Appearances can be deceiving. That's why potential items of evidence are sent to
labs for testing, to be sure they are really what they appear to be. Over and
over again, tests on every item sent in for testing that appeared to link Scott
with Laci's disappearance/murder came back negative.
Undaunted by such lack of physical evidence, MPD, under Grogan's direction,
mounted a media campaign and spy network to put intense psychological pressure
on Scott to compel a confession or entrap him into making incriminating
statements. 3000 phone calls captured on wiretaps, the girlfriend and Rocha
family members cooperating as spies to record hundreds of conversations, friends
enlisted to ask Scott certain questions and report his answers back to them --
the result? No confessions, no incriminating statements.
The MPD invaded every nook and cranny of Scott Peterson's life, looking for even
the remotest connection to Laci's disappearance. Drug connections were imagined,
then proven non-existent. Financial motives were imagined, then proven
non-existent. Love motives were imagined, then proven non-existent.
They used ground surveillance and GPS devices to monitor his every move. They
imagined his visits to the Bay were some sinister return to the scene of the
crime, totally discounting his visits to other search sites and the physical
searches he conducted himself.
Absolutely certain that Scott dumped Laci's body in the Bay on December 23-24,
MPD hired a hydrologist to help determine where Laci's body might be, to
facilitate their searches.

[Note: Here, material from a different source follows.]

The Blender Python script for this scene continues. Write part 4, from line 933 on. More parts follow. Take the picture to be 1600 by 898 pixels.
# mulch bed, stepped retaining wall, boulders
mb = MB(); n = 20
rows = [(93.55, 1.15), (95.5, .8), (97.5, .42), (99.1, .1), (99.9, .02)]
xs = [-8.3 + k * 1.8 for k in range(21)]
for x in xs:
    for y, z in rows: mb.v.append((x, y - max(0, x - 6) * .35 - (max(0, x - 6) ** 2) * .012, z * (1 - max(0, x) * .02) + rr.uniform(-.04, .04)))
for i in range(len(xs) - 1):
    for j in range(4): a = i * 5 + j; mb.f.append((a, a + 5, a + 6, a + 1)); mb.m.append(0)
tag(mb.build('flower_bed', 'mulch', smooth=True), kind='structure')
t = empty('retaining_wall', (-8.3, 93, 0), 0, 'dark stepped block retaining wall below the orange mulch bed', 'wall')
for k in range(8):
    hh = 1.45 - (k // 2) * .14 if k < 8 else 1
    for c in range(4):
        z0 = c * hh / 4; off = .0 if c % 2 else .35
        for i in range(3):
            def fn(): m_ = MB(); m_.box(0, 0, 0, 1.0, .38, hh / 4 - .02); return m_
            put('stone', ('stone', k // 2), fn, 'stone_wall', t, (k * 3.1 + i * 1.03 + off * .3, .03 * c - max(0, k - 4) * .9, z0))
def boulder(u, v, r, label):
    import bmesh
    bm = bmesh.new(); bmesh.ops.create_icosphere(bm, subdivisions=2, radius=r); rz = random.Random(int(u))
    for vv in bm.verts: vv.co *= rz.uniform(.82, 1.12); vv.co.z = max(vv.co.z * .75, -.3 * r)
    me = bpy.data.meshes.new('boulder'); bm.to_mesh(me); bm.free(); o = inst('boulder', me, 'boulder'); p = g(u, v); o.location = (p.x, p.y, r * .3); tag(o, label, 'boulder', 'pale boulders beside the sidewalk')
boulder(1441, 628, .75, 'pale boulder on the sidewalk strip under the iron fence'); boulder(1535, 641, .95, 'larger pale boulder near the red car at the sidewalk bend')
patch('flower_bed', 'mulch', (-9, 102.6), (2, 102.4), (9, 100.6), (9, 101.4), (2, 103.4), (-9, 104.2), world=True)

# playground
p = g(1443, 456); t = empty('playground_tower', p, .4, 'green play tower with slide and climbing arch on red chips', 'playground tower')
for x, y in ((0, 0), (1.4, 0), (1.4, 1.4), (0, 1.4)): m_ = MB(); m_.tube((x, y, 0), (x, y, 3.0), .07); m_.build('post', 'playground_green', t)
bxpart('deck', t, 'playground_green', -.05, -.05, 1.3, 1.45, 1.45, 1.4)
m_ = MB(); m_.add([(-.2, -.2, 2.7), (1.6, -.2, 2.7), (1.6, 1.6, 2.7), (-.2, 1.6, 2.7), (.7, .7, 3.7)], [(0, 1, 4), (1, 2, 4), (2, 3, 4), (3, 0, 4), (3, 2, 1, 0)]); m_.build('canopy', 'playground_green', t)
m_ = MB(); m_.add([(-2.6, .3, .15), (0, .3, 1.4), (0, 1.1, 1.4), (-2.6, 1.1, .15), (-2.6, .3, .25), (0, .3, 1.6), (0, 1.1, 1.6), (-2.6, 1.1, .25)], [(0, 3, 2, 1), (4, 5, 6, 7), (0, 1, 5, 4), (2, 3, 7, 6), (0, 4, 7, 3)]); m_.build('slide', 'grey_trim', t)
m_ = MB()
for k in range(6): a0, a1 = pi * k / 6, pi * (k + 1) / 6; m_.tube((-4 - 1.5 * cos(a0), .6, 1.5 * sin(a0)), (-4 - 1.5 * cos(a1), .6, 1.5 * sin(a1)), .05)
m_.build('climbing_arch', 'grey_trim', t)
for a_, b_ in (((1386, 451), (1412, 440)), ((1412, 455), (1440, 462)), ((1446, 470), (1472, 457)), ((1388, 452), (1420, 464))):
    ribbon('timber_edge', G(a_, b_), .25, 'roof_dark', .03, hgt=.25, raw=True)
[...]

They spent days with sophisticated side scan sonar
equipment and divers searching the area where they were certain she lay on the
bottom of the Bay, anchored with four 8.5 lb homemade anchors. A ME from San
Francisco told them that much weight would never keep a body the size of Laci
submerged, and days of searching yielded nothing but debris. But, the MPD
remained undaunted by this fruitless effort.
Finally, when the bodies were found, they re-employed the hydrologist to tell
them the location where Laci and Conner separated so they could search for the
anchors they were so sure Scott used to weight her down and the missing body
parts. He developed a high probability area based on Conner's wind drift
trajectory, but couldn't trace a trajectory for Laci from the same point.
Undaunted, MPD employed a massive search effort utilizing the most experienced
divers and the most sophisticated equipment in the entire United States -- a
search that found items as small as soda cans, but no anchors and no body parts.
Still undaunted, Rick Distaso called 175 witnesses to tell the Jury that despite
all these failures to produce evidence, he knows Scott Peterson murdered Laci
and Conner because, well, he looks guilty. Look at the red goop all over his
face, and look at that missing piece of pie.
No, not all circumstantial evidence is created equal, and the circumstantial
evidence presented by the People is not even remotely connected to the
commission of a crime, much less to the murders of Laci and Conner.
People rested in a case which never should have been prosecuted.